§ EXERCISE GOAL: Repeat what the lines below say, word for word, and skip every image.

[BEGIN]

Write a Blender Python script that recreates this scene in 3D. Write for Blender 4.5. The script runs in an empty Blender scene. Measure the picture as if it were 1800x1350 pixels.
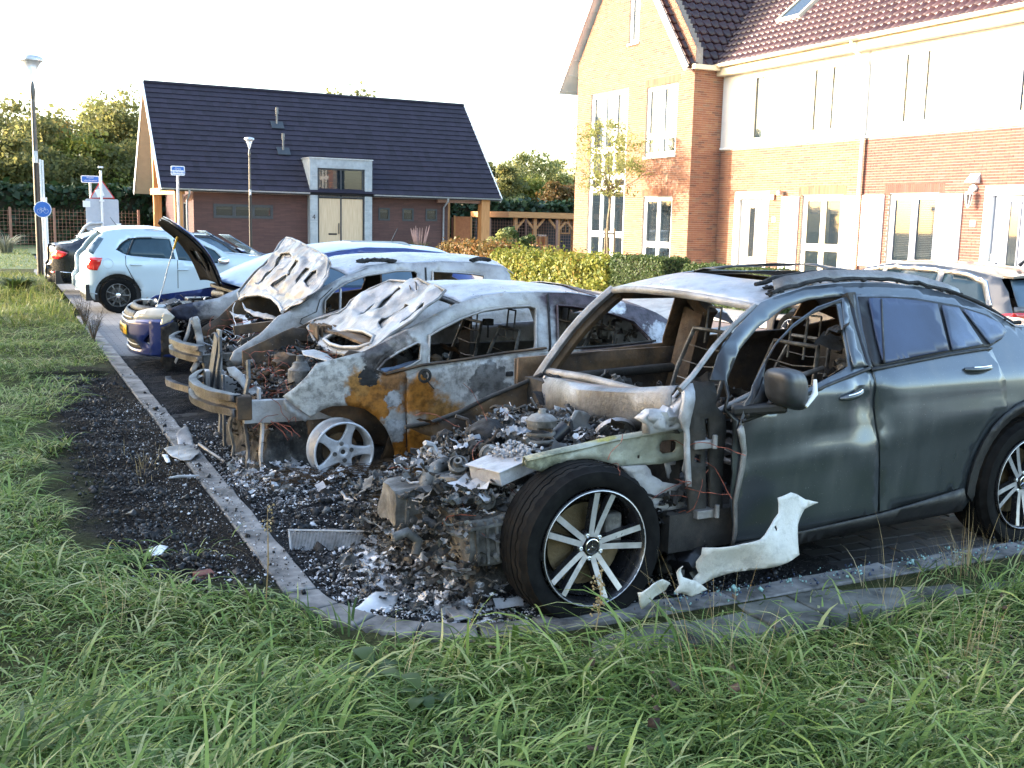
import bpy, bmesh, math, random
import numpy as np
from mathutils import Vector, Matrix, noise
from mathutils.geometry import delaunay_2d_cdt
PI = math.pi
R = math.radians
sc = bpy.context.scene
COL = sc.collection
random.seed(7)
rng = np.random.default_rng(7)
CAM_H = 1.74
FPX, YAW, PIT, ROL = 1855.47, R(25.968), R(8.729), R(1.304)
_F = Vector((math.sin(YAW)*math.cos(PIT), math.cos(YAW)*math.cos(PIT), -math.sin(PIT)))
_r0 = Vector((math.cos(YAW), -math.sin(YAW), 0)); _u0 = _r0.cross(_F)
_Rt = math.cos(ROL)*_r0 + math.sin(ROL)*_u0
_Up = -math.sin(ROL)*_r0 + math.cos(ROL)*_u0
CAMPOS = Vector((0, 0, CAM_H))
cam = bpy.data.cameras.new('camera')
cam.lens = 36.0*FPX/1800; cam.sensor_width = 36; cam.clip_start = 0.05; cam.clip_end = 3000
cam_o = bpy.data.objects.new('camera', cam); COL.objects.link(cam_o)
m = Matrix.Identity(4)
for i in range(3):
 m[i][0] = _Rt[i]; m[i][1] = _Up[i]; m[i][2] = -_F[i]; m[i][3] = CAMPOS[i]
cam_o.matrix_world = m
sc.camera = cam_o
SUN_EL, SUN_AZ = R(14.5), R(-62)
sun_dir = Vector((math.sin(SUN_AZ)*math.cos(SUN_EL), math.cos(SUN_AZ)*math.cos(SUN_EL), math.sin(SUN_EL)))
w = bpy.data.worlds.new('World'); sc.world = w; w.use_nodes = True
nt = w.node_tree
for n in list(nt.nodes): nt.nodes.remove(n)
out = nt.nodes.new('ShaderNodeOutputWorld'); bg = nt.nodes.new('ShaderNodeBackground')
sky = nt.nodes.new('ShaderNodeTexSky'); sky.sky_type = 'NISHITA'; sky.sun_disc = False
sky.sun_elevation = SUN_EL; sky.sun_rotation = SUN_AZ
sky.air_density = 1.0; sky.dust_density = 2.5; sky.ozone_density = 1.0
bg.inputs['Strength'].default_value = 0.15
nt.links.new(sky.outputs[0], bg.inputs[0]); nt.links.new(bg.outputs[0], out.inputs[0])
sun = bpy.data.lights.new('sun', 'SUN'); sun.energy = 2.0; sun.angle = R(0.6); sun.color = (1.0, 0.93, 0.84)
sun_o = bpy.data.objects.new('sun', sun); COL.objects.link(sun_o)
sun_o.rotation_euler = sun_dir.to_track_quat('Z', 'Y').to_euler()
sc.view_settings.view_transform = 'Standard'; sc.view_settings.look = 'None'
sc.view_settings.exposure = 2.85; sc.view_settings.gamma = 1; sc.view_settings.use_curve_mapping = False
sc.cycles.max_bounces = 6; sc.cycles.diffuse_bounces = 3; sc.cycles.glossy_bounces = 3
sc.cycles.transmission_bounces = 4; sc.cycles.transparent_max_bounces = 8
def ray(px, py):
 return _F + _Rt*((px-900)/FPX) - _Up*((py-675)/FPX)
def at(px, py, ax, val):
 d = ray(px, py); i = 'xyz'.index(ax)
 return CAMPOS + d*((val-CAMPOS[i])/d[i])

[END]

§ THE RESULT:
Write a Blender Python script that recreates this scene in 3D. Write for Blender 4.5. The script runs in an empty Blender scene. Measure the picture as if it were 1800x1350 pixels.
import bpy, bmesh, math, random
import numpy as np
from mathutils import Vector, Matrix, noise
from mathutils.geometry import delaunay_2d_cdt
PI = math.pi
R = math.radians
sc = bpy.context.scene
COL = sc.collection
random.seed(7)
rng = np.random.default_rng(7)
CAM_H = 1.74
FPX, YAW, PIT, ROL = 1855.47, R(25.968), R(8.729), R(1.304)
_F = Vector((math.sin(YAW)*math.cos(PIT), math.cos(YAW)*math.cos(PIT), -math.sin(PIT)))
_r0 = Vector((math.cos(YAW), -math.sin(YAW), 0)); _u0 = _r0.cross(_F)
_Rt = math.cos(ROL)*_r0 + math.sin(ROL)*_u0
_Up = -math.sin(ROL)*_r0 + math.cos(ROL)*_u0
CAMPOS = Vector((0, 0, CAM_H))
cam = bpy.data.cameras.new('camera')
cam.lens = 36.0*FPX/1800; cam.sensor_width = 36; cam.clip_start = 0.05; cam.clip_end = 3000
cam_o = bpy.data.objects.new('camera', cam); COL.objects.link(cam_o)
m = Matrix.Identity(4)
for i in range(3):
 m[i][0] = _Rt[i]; m[i][1] = _Up[i]; m[i][2] = -_F[i]; m[i][3] = CAMPOS[i]
cam_o.matrix_world = m
sc.camera = cam_o
SUN_EL, SUN_AZ = R(14.5), R(-62)
sun_dir = Vector((math.sin(SUN_AZ)*math.cos(SUN_EL), math.cos(SUN_AZ)*math.cos(SUN_EL), math.sin(SUN_EL)))
w = bpy.data.worlds.new('World'); sc.world = w; w.use_nodes = True
nt = w.node_tree
for n in list(nt.nodes): nt.nodes.remove(n)
out = nt.nodes.new('ShaderNodeOutputWorld'); bg = nt.nodes.new('ShaderNodeBackground')
sky = nt.nodes.new('ShaderNodeTexSky'); sky.sky_type = 'NISHITA'; sky.sun_disc = False
sky.sun_elevation = SUN_EL; sky.sun_rotation = SUN_AZ
sky.air_density = 1.0; sky.dust_density = 2.5; sky.ozone_density = 1.0
bg.inputs['Strength'].default_value = 0.15
nt.links.new(sky.outputs[0], bg.inputs[0]); nt.links.new(bg.outputs[0], out.inputs[0])
sun = bpy.data.lights.new('sun', 'SUN'); sun.energy = 2.0; sun.angle = R(0.6); sun.color = (1.0, 0.93, 0.84)
sun_o = bpy.data.objects.new('sun', sun); COL.objects.link(sun_o)
sun_o.rotation_euler = sun_dir.to_track_quat('Z', 'Y').to_euler()
sc.view_settings.view_transform = 'Standard'; sc.view_settings.look = 'None'
sc.view_settings.exposure = 2.85; sc.view_settings.gamma = 1; sc.view_settings.use_curve_mapping = False
sc.cycles.max_bounces = 6; sc.cycles.diffuse_bounces = 3; sc.cycles.glossy_bounces = 3
sc.cycles.transmission_bounces = 4; sc.cycles.transparent_max_bounces = 8
def ray(px, py):
 return _F + _Rt*((px-900)/FPX) - _Up*((py-675)/FPX)
def at(px, py, ax, val):
 d = ray(px, py); i = 'xyz'.index(ax)
 return CAMPOS + d*((val-CAMPOS[i])/d[i])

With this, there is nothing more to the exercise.